Robert Blackie, director of digital at Ogilvy One marketing agency, said the way internet companies filtered information they showed users was fundamental to their business models, which made them reluctant to be open about it.

"To guarantee continued public acceptance they will have to discuss this more openly in the future," he said. "There will have to be either independent reviewers of what they do or government regulation. If they don't get the value exchange right then people will be reluctant to use their services, which is potentially a big business problem."
 

Maybe people should manipulate the value of Facebook by not using it. I used to use it a fair bit a while back, but I rarely go on now. If I wanted to see advertisements, and 'sponsored' posts all the time, Id read the classifieds in the newspaper. Unfortunately, twitter is beginning to go the same way with adverts.
 
Very rarely use it now, but this is clearly shoddy behaviour. I'm fairly sure there are pretty strict rules about inclusion/participation in research, although it wouldn't surprise me if that wasn't included in the terms and conditions that we all agreed to (but no doubt never read) when we signed up.
 
Never had an account, never will.

If you are interested in this subject there's a book I'd recommend, The Filter Bubble, Eli Pariser.

http://www.amazon.co.uk/The-Filter-Bubble-Internet-Hiding/dp/0241954525

Although its light on solutions it does give an insight into the way the use of personal data by Facebook, Google and others has a tendency to create a feedback loop where your own tastes, interests and political views are reflected back on you as you unwittingly continue to create your own online 'bubble'. What also becomes clear is that the Facebook company and staff in particular is very much a cult of personality built around Zuckerberg's own idiosyncratic world view, and that privacy and information tailoring issues seem to baffle him and many of the senior software engineers who work there, they genuinely don't understand people's concerns. There is also a troubling look at how, as tech comapanies company's grow, they become increasingly political as revenue and shareholder concerns start to override their often libertarian origins. Microsoft, Google, Apple and by now I'd imagine Facebook have strong lobbying presences in Washington pushing their agendas.
 

Have 2 facebook pages up with my company logo and brand all over them....nothing to do with us.

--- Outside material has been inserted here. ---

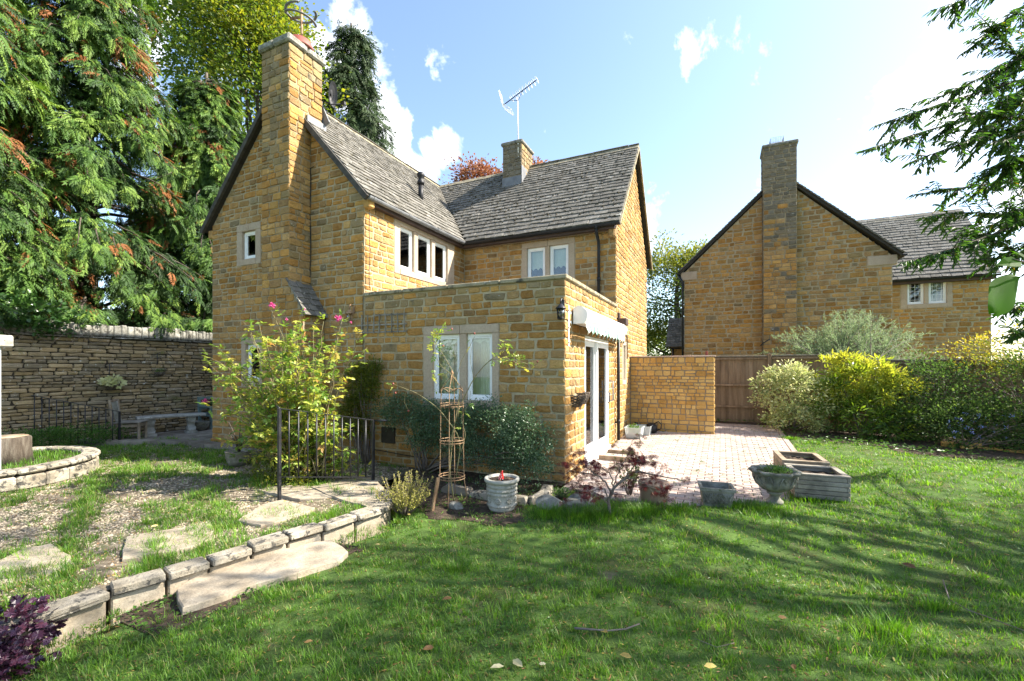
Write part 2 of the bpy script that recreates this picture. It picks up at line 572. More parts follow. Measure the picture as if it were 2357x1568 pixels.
MAT['brick'] = M('block_paver', [(0.36, 0.275, 0.225), (0.47, 0.37, 0.31), (0.55, 0.45, 0.38)], 5, 0.9, 0.5, 60, 0.005,
                 piece=[(0.48, 0.37, 0.31), (0.44, 0.36, 0.32), (0.40, 0.32, 0.28), (0.52, 0.42, 0.35), (0.38, 0.34, 0.33), (0.46, 0.33, 0.27)], pvar=0.12,
                 spots=((1.2, 0.60, 0.72, (0.24, 0.20, 0.16)),))
MAT['joint'] = M('paver_joint_sand', [(0.13, 0.105, 0.07), (0.22, 0.18, 0.12)], 6, 1.0, 0.5, spots=((4, 0.55, 0.62, (0.06, 0.09, 0.03)),))
MAT['slab'] = M('limestone_slab', [(0.27, 0.22, 0.155), (0.38, 0.32, 0.235), (0.45, 0.39, 0.30)], 4, 0.92, 0.7, 35, 0.012, pvar=0.1, spots=((7, 0.63, 0.70, (0.22, 0.19, 0.14)), (25, 0.66, 0.70, (0.10, 0.09, 0.07))))
MAT['edging'] = M('edging_stone', [(0.24, 0.205, 0.15), (0.34, 0.30, 0.23), (0.43, 0.39, 0.32)], 5, 0.95, 0.9, 30, 0.02, pvar=0.15, spots=((11, 0.54, 0.58, (0.075, 0.07, 0.06)),))
MAT['flag'] = M('old_flagstone', [(0.17, 0.14, 0.10), (0.26, 0.22, 0.17), (0.33, 0.29, 0.23)], 4, 0.95, 0.6, 30, 0.01, pvar=0.2)
MAT['gravelbase'] = M('gravel_soil', [(0.09, 0.07, 0.045), (0.20, 0.16, 0.11), (0.36, 0.30, 0.22)], 9, 1.0, 1.0, 90, 0.02, spots=((2.5, 0.50, 0.62, (0.09, 0.11, 0.04)),))
MAT['pebble'] = M('limestone_pebble', [(0.30, 0.245, 0.17), (0.46, 0.39, 0.29)], 8, 0.9, 0.4, 80, 0.004, pvar=0.3)
MAT['lawn'] = M('lawn_turf', [(0.085, 0.10, 0.026), (0.07, 0.13, 0.022), (0.11, 0.19, 0.032)], 2.2, 1.0, 1.0, 60, 0.02,
                spots=((3.5, 0.62, 0.74, (0.16, 0.13, 0.075)),))
MAT['bark'] = M('tree_bark', [(0.045, 0.035, 0.026), (0.10, 0.08, 0.06), (0.16, 0.14, 0.11)], 8, 0.95, 1.0, 20, 0.02, stretch=(2, 2, 0.4))
MAT['twig'] = M('grey_twig', [(0.13, 0.10, 0.08), (0.24, 0.20, 0.17)], 10, 0.85, 0.3)
MAT['stem'] = M('rose_stem', [(0.13, 0.14, 0.05), (0.25, 0.19, 0.10)], 6, 0.7, 0.2)
MAT['hillgreen'] = M('distant_meadow', [(0.05, 0.075, 0.02), (0.07, 0.10, 0.03)], 0.3, 1.0, 0.3)


# ------------------------------------------------------------------ stones and tiles
def tpl(verts, faces):
    return (np.asarray(verts, float), np.concatenate([np.asarray(f) for f in faces]), np.array([len(f) for f in faces]))


def stone_tpl(seed, flat=False):
    """unit stone: x,z in +-0.5, y from 0 (wall) to about 1 (face)"""
    r = np.random.default_rng(seed)
    base = [(-.5, -.5), (0, -.5), (.5, -.5), (.5, 0), (.5, .5), (0, .5), (-.5, .5), (-.5, 0)]
    V, F = [], []
    jit = r.uniform(-.035, .035, (8, 2)) if flat else r.uniform(-.055, .055, (8, 2))
    for ring, (sc, dep) in enumerate(((1.0, -0.6), (0.975, 0.45), (0.86 if not flat else .94, 0.92))):
        for k, (x, z) in enumerate(base):
            corner = x != 0 and z != 0
            q = sc * (0.955 if corner else 1.0)
            V.append(((x + jit[k, 0]) * q, dep + (r.uniform(-.28, .22) if ring == 2 else 0), (z + jit[k, 1]) * q))
    V.append((r.uniform(-.15, .15), 1.0 + r.uniform(-.1, .25), r.uniform(-.15, .15)))
    for ring in range(2):
        for k in range(8):
            k2 = (k + 1) % 8
            F.append((ring * 8 + k, (ring + 1) * 8 + k, (ring + 1) * 8 + k2, ring * 8 + k2))
    for k in range(8):
        F.append((16 + k, 24, 16 + (k + 1) % 8))
    return tpl(V, F)


def slate_tpl(seed):
    r = np.random.default_rng(seed)
    V = []
    for x in (-.5, .5):
        for y in (-.5, .5):
            for z in (-.5, .5):
                V.append((x + r.uniform(-.03, .03), y * (1 if z > 0 else r.uniform(.8, 1.5)), z + (r.uniform(-.06, .05) if z < 0 else 0)))
    F = [(0, 1, 3, 2), (4, 6, 7, 5), (0, 4, 5, 1), (2, 3, 7, 6), (0, 2, 6, 4), (1, 5, 7, 3)]
    return tpl(V, F)


def brick_tpl(seed):
    """paving block, y up"""
    r = np.random.default_rng(seed)
    V, F = [], []
    for i, (sc, y) in enumerate(((1.0, -.5), (1.0, .38), (.93, .5))):
        for (x, z) in ((-.5, -.5), (.5, -.5), (.5, .5), (-.5, .5)):
            q = sc if i < 2 else 1
            ex = (.5 - .035) / .5 if i == 2 else 1
            ez = (.5 - .06) / .5 if i == 2 else 1
            V.append((x * ex, y + (r.uniform(-.03, .03) if i else 0), z * ez))
    for i in range(2):
        for k in range(4):
            F.append((i * 4 + k, (i + 1) * 4 + k, (i + 1) * 4 + (k + 1) % 4, i * 4 + (k + 1) % 4))
    F.append((8, 11, 10, 9))
    return tpl(V, F)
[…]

Any ideas how to get them to take them down and fins out who has put them up there? Is there a facebook email to contact or would they just ignore it?
 
Have 2 facebook pages up with my company logo and brand all over them....nothing to do with us.

Any ideas how to get them to take them down and fins out who has put them up there? Is there a facebook email to contact or would they just ignore it?
If they're using your copyrighted logos then I'd just go straight onto their page and tell them to take them down or you'll take legal action.
 

Not surprised in the least. Just a modern twist on a newspapers editorial stance. Control the media, including social, and you control the mind.
 
We've been doing this for sometime at GOT.

We deploy various well known posters whom we refer to as "mood-shifters" from time to time - I'll leave you to work out who they are....
 
We've been doing this for sometime at GOT.

We deploy various well known posters whom we refer to as "mood-shifters" from time to time - I'll leave you to work out who they are....

And it's quite well paid too by the way
 
i use FB and think overall it's good. good.

having moved from Masschussetts to Arizona, served in Guam, back to Arizona for University, it's been a great way to keep in touch with friends i've made, maintain an interest in, but aren't in my closer circles.

also a nice tool to see what is going on with businesses i like - namely craft breweries or local restaurants, or athletes, or organizations - a useful platform for things like Everton USA, American Outlaw chapters, etc.

But the creep factor has steadily increased to near uncomfortable levels.